◆ Task instructions
Scan the listing below. Report each line that includes "pixels".

◆ Records shown
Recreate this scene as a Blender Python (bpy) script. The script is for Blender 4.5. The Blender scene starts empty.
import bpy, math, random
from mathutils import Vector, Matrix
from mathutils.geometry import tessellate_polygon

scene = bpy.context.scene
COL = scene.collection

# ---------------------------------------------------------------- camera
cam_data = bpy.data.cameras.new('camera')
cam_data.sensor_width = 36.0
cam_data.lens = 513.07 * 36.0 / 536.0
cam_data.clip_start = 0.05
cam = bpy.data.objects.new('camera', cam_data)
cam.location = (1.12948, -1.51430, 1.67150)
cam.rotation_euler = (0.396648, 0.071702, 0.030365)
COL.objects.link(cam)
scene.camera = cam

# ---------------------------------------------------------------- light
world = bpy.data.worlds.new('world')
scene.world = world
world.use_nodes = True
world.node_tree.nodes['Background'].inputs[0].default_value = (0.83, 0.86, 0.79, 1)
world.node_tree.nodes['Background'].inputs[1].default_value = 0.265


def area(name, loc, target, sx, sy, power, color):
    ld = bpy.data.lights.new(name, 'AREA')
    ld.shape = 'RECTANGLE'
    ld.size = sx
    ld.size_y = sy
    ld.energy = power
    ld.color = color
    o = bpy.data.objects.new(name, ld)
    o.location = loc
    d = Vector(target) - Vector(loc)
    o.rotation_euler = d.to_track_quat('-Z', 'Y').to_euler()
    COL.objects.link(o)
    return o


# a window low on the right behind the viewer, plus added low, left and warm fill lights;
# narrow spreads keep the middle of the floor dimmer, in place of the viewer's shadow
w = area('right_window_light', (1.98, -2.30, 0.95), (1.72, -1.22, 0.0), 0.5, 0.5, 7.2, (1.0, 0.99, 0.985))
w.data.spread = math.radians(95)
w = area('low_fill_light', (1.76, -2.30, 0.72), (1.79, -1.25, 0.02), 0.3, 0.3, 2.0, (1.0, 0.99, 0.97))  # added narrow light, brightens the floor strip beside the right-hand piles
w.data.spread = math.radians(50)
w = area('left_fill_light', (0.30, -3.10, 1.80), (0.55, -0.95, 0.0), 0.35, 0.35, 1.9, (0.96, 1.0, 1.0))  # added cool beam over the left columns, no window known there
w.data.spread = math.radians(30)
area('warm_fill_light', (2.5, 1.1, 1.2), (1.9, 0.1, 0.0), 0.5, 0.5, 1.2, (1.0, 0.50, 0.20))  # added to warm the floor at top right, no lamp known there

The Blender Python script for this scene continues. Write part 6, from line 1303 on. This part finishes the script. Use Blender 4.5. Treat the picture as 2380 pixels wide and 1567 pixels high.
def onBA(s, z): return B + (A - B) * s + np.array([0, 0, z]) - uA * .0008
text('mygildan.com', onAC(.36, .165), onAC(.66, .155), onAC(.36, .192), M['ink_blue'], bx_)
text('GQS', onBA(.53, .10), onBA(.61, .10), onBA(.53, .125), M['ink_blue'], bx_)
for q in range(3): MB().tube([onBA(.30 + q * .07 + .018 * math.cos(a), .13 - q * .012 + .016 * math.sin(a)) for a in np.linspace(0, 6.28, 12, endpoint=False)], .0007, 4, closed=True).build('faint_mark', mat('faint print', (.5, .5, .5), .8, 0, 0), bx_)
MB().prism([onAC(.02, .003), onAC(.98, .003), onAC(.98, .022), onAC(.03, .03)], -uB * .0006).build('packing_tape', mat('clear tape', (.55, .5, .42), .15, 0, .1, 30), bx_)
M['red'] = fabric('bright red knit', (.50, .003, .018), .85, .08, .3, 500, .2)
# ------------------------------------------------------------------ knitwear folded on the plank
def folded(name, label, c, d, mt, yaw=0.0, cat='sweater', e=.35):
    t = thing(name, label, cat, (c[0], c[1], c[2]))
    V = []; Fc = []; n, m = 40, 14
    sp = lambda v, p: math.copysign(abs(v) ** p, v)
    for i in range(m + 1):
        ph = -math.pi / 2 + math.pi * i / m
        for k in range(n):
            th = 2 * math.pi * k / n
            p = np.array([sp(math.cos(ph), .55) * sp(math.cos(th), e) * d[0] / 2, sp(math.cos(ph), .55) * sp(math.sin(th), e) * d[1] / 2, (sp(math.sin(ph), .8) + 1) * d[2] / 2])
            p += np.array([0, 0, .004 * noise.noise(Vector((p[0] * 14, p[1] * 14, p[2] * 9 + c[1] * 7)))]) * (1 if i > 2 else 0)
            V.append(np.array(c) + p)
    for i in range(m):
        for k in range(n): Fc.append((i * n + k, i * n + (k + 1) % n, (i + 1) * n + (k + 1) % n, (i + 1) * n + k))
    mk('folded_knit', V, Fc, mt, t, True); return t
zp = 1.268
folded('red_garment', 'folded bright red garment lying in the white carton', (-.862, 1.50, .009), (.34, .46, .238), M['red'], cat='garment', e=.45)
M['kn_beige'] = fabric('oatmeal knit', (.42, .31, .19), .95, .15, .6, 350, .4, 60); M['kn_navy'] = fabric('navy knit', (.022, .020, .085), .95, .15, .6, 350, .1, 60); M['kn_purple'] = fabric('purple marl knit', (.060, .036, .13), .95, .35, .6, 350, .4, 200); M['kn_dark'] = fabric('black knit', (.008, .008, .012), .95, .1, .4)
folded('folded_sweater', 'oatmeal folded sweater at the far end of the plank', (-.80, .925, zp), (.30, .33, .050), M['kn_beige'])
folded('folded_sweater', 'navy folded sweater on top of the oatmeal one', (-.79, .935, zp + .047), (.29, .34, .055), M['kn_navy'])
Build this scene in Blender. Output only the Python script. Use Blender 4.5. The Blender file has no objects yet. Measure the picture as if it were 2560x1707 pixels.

◆ Problem solution
The Blender Python script for this scene continues. Write part 6, from line 1303 on. This part finishes the script. Use Blender 4.5. Treat the picture as 2380 pixels wide and 1567 pixels high.
Build this scene in Blender. Output only the Python script. Use Blender 4.5. The Blender file has no objects yet. Measure the picture as if it were 2560x1707 pixels.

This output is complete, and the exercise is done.